◆ Exercise:
Repeat, exactly and only, the lines from the beginning of the data through the line with "COL = scene.collection". Pictures are left out.

>> Begin Dataset extract

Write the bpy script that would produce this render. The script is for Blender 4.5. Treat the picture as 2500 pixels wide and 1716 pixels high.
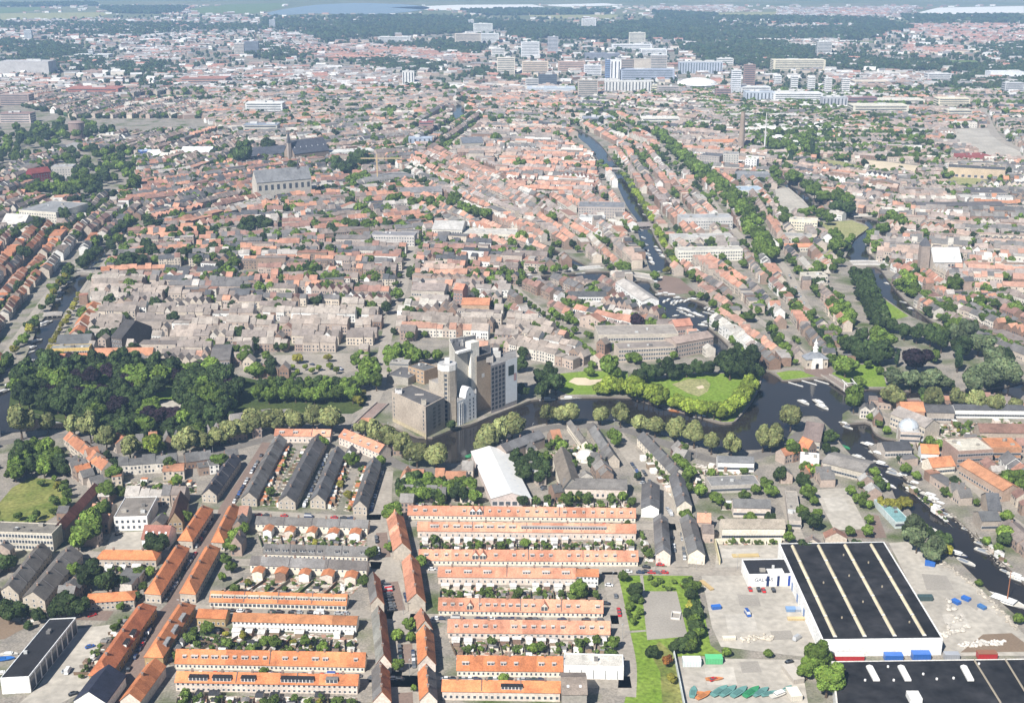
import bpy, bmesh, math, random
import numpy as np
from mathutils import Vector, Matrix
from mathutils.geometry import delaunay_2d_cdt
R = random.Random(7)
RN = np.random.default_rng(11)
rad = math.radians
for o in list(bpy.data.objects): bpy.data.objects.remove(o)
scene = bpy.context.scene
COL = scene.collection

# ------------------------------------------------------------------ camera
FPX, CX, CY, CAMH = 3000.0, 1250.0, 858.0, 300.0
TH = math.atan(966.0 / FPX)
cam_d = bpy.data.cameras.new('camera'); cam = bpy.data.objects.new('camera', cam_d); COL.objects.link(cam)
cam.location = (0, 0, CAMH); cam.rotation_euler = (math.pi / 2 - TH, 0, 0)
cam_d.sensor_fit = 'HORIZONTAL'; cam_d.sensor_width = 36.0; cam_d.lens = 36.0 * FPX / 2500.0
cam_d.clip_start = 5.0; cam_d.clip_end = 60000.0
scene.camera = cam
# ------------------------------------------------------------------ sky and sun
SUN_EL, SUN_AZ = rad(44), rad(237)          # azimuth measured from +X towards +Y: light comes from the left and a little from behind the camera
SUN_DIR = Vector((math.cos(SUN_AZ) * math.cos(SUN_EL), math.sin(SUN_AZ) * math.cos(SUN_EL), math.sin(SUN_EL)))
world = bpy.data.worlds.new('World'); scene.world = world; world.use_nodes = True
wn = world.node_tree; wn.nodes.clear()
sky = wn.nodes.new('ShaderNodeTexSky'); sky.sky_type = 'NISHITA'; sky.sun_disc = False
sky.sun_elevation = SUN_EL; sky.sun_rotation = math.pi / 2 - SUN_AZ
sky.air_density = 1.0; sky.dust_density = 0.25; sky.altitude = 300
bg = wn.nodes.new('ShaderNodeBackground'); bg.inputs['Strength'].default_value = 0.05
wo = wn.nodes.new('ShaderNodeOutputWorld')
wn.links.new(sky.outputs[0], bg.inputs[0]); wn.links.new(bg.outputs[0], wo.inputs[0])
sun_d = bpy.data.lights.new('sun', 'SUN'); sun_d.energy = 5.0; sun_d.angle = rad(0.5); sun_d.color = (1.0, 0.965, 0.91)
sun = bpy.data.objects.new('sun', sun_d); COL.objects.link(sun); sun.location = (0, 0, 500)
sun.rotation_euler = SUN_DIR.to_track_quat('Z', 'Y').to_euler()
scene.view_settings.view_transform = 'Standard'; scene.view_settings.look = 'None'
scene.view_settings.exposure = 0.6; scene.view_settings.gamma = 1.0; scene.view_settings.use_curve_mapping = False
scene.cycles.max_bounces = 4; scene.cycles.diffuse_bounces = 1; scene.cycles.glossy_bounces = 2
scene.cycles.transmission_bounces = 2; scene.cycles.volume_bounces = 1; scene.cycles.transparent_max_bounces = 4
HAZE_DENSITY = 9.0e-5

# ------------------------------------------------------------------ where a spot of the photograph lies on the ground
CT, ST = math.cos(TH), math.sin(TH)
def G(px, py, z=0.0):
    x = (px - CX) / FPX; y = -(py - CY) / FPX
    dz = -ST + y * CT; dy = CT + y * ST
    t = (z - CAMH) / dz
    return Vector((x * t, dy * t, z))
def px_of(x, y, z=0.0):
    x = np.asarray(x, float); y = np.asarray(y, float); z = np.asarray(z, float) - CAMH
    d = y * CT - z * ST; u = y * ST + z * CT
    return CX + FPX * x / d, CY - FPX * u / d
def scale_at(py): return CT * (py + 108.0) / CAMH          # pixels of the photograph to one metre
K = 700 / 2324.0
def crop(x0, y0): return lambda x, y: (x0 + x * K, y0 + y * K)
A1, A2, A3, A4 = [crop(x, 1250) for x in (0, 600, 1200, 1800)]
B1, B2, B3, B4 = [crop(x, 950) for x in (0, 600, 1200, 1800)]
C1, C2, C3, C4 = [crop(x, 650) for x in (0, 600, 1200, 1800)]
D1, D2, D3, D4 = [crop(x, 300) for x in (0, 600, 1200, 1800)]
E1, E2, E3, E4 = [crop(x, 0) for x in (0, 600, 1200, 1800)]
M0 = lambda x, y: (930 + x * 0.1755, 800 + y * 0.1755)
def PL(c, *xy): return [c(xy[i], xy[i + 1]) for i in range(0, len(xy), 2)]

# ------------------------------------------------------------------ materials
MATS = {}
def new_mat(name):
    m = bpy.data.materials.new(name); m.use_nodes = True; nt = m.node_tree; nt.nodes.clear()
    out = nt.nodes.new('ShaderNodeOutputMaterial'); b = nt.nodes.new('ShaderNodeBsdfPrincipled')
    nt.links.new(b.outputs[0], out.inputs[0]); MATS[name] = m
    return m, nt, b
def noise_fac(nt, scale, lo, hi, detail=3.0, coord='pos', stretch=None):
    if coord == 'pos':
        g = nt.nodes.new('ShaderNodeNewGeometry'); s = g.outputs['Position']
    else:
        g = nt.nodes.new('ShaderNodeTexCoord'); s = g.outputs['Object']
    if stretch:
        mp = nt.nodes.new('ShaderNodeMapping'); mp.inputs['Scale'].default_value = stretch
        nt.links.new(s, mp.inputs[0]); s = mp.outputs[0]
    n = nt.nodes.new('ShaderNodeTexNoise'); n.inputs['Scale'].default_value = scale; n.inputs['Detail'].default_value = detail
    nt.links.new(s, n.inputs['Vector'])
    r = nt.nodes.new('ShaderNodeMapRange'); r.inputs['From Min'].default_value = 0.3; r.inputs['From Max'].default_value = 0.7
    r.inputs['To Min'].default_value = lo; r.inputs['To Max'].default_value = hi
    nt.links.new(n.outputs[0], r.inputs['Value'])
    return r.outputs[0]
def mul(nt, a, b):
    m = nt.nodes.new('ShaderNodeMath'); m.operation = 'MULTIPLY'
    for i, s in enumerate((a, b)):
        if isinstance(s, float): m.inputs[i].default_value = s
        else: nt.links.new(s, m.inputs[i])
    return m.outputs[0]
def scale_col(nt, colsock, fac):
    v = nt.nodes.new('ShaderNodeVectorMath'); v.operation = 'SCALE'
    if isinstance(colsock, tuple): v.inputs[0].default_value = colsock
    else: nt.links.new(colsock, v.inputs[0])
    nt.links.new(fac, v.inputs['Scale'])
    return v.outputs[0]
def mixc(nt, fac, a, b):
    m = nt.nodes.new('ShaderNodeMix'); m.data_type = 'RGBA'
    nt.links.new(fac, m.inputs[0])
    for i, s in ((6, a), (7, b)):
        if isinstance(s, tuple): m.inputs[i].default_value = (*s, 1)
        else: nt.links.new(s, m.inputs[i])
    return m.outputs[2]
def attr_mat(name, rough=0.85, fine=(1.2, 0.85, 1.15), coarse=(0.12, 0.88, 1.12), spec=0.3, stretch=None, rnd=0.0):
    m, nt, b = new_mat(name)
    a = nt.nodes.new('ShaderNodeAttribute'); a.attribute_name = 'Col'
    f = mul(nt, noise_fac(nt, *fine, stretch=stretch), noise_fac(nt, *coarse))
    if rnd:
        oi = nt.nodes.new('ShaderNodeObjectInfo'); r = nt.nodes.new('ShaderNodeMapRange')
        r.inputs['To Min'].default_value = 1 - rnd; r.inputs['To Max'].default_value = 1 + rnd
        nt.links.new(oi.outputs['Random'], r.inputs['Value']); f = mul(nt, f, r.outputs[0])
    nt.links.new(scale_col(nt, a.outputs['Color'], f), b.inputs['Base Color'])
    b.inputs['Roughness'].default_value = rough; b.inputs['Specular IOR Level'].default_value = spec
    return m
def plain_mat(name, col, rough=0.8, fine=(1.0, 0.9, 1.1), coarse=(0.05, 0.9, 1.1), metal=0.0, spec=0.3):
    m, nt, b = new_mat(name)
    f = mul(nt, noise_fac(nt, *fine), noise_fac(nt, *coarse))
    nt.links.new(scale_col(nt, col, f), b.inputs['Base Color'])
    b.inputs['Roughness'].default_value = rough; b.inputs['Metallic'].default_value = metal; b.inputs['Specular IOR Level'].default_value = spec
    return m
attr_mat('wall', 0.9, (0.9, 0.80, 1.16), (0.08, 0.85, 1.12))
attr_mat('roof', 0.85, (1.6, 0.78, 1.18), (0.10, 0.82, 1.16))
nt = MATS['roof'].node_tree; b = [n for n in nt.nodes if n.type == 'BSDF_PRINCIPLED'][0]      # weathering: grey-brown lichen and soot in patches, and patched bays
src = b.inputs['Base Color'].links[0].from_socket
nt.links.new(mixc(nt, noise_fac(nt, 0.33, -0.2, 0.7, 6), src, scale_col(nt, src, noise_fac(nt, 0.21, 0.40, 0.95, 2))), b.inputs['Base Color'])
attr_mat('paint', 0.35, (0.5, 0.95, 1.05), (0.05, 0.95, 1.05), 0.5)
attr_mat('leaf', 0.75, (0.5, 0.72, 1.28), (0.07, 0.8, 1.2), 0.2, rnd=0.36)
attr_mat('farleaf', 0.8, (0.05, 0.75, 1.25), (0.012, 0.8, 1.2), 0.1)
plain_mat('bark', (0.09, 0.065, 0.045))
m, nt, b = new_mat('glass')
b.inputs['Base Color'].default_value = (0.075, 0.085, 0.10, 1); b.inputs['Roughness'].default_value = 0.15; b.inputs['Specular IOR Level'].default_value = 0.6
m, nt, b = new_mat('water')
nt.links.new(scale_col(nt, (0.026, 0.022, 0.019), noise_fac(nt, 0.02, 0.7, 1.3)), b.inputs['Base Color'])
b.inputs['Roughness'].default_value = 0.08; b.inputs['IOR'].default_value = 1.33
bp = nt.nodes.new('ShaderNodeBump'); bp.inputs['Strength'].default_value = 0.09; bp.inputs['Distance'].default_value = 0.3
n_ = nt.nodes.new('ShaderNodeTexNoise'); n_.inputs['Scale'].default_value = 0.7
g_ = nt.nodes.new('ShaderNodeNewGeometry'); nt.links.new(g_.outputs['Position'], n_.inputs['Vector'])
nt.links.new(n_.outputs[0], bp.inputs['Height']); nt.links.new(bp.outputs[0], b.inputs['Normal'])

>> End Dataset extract

◆ Response below:
Write the bpy script that would produce this render. The script is for Blender 4.5. Treat the picture as 2500 pixels wide and 1716 pixels high.
import bpy, bmesh, math, random
import numpy as np
from mathutils import Vector, Matrix
from mathutils.geometry import delaunay_2d_cdt
R = random.Random(7)
RN = np.random.default_rng(11)
rad = math.radians
for o in list(bpy.data.objects): bpy.data.objects.remove(o)
scene = bpy.context.scene
COL = scene.collection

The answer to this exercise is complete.